2) The spooky echoes between members of the FOMC and BIS really bother me, partly because I don’t know which institution is being echoed.  My suspicion is that the FOMC is following in no small part the practices of the ECB. Why else would Hank Paulson have been running to congress to bailout the banks with fiscal measures European style instead of making the Fed do its job? I understand that AIG needed money, and congress would have had to take care of that, but all of the other things TARP was used for could well have been part of Fed operations – it had all the authority it needed. Why do they think European-like monetary policy is appropriate or even desirable for the US when everyone has been screaming about how terrible the economy is, and with good reason?

  1. Can someone please explain to me how the term “fiscal consolidation” applies to the US? Is the Federal government planning on taking over state budgets now?
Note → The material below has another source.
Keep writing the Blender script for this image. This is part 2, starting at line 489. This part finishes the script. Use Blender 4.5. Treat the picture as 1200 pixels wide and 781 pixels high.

The use of that term in the context of the US boggles my mind, yet these Chatty Kathy regional Fed presidents throw it around as if it means something important.  They are either demonstrating what mindless parrots they are, doing the spooky echo thing, or they are planning far more that is way-way-way outside their authority than just forcing the national government to clean up its budget.

That’s about it for now. I will likely use this post as a placeholder for other ideas I have floating around that I don’t have the time to do anything with as they come up.

[Update] Do we have a treaty that says we have to follow global consensus on monetary policy? Maybe I will try to follow the trail to and from Basel and see what I come up with – I think we have a far larger abuse of authority/hubris problem than just willful neglect of the Full Employment and Balanced Growth Act.